An ugly trick of saying what is not true of any one you do not like


Because it came up in a Twitter conversation (with Vlad Chituc and Michael Payton) and because sometimes a good polemical response is called for, I thought we should revisit Hazlitt’s Letter to Gifford. (I say revisit because I did a post on it back in 2004.)

SIR, You have an ugly trick of saying what is not true of any one you do not like; and it will be the object of this letter to cure you of it. You say what you please of others : it is time you were told what you are. In doing this, give me leave to borrow the familiarity of your style : for the fidelity of the picture I shall be answerable.

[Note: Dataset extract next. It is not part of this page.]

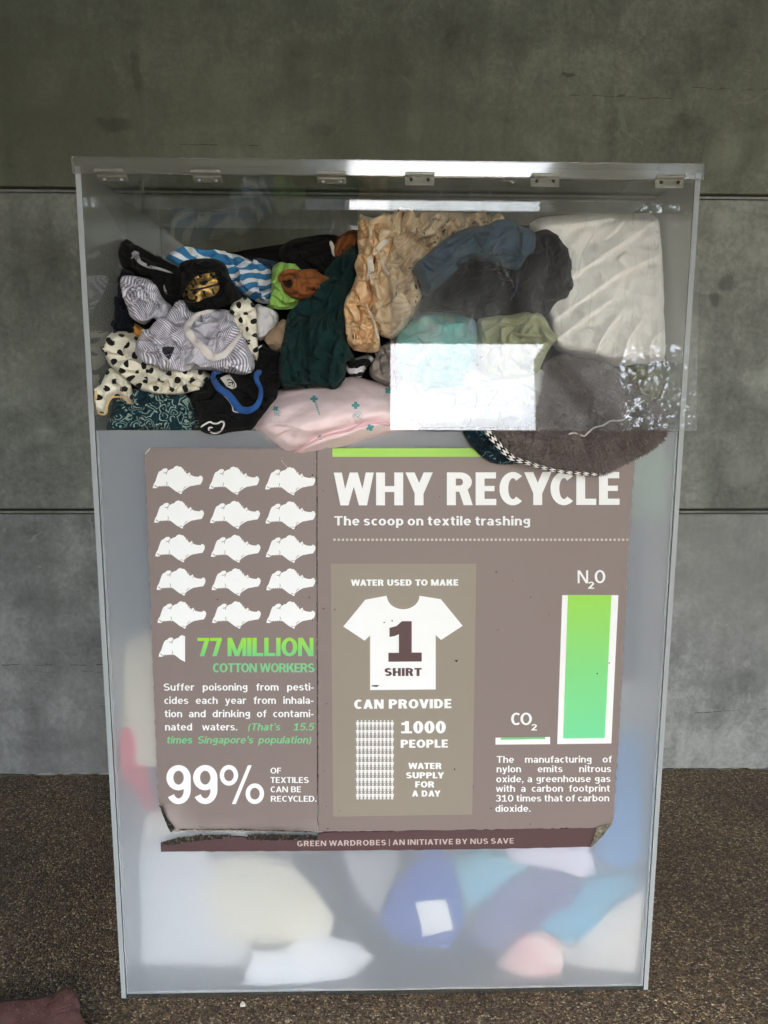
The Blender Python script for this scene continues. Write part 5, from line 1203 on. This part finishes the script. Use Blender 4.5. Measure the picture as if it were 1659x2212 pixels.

You are a little person, but a considerable cat’s-paw; and so far worthy of notice. Your clandestine connection with persons high in office constantly influences your opinions, and alone gives importance to them. You are the Government Critic, a character nicely differing from that of a Government spy; the invisible link that connects literature with the police. It is your business to keep a strict eye over all writers who differ in opinion with His Majesty’s Ministers, and to measure their talents and attainments by the standard of their servility and meanness. For this office you are well qualified. Besides being the Editor of the Quarterly Review, you are also paymaster of the band of Gentlemen Pensioners ; and when an author comes before you in the one capacity, with whom you are not acquainted in the other, you know how to deal with him. You have your cue beforehand. The distinction between truth and falsehood you make no account of : you mind only the distinction between Whig and Tory. Accustomed to the indulgence of your mercenary virulence and party-spite, you have lost all relish as well as capacity for the unperverted exercises of the understanding, and make up for the obvious want of ability by a barefaced
want of principle. The same set of threadbare commonplaces, the same second-hand assortment of abusive nick-names, the same assumption of little magisterial airs of superiority, are regularly repeated ; and the ready convenient lie comes in aid of the dearth of other resources, and passes off, with impunity, in the garb of religion and loyalty.

The end sanctifies the means; and you keep no faith with heretics in religion or government. You are under the protection of the Court j and your zeal for your king and country entitles you to say what you choose of every public writer who does not do all in his power to pamper the one into a tyrant, and to trample the other into a herd of slaves. You derive your weight with the great and powerful from the very circumstance that takes away all real weight from your authority, viz., that it is avowedly, and upon every occasion, exerted for no one purpose but to hold up to hatred and contempt whatever opposes
in the slightest degree and in the most flagrant instances of abuse their pride and passions. You dictate your opinions to a party, because not one of your opinions is formed upon an honest conviction of the truth or justice of the case, but by collusion with the prejudices, caprice, interest, or vanity of your employers.

That’s a sample of it. A fine pleasure for a Sunday afternoon; I wish you joy of it.

Source.

Comments

  1. Maureen Brian says

    Our particular batch of whiny doods would not have survived in previous centuries, would they?

    Thanks for reminding me of that.

  2. Al Dente says

    Gifford appears to have been an ur-Rupert Murdoch. Plus ça change, plus c’est la même chose.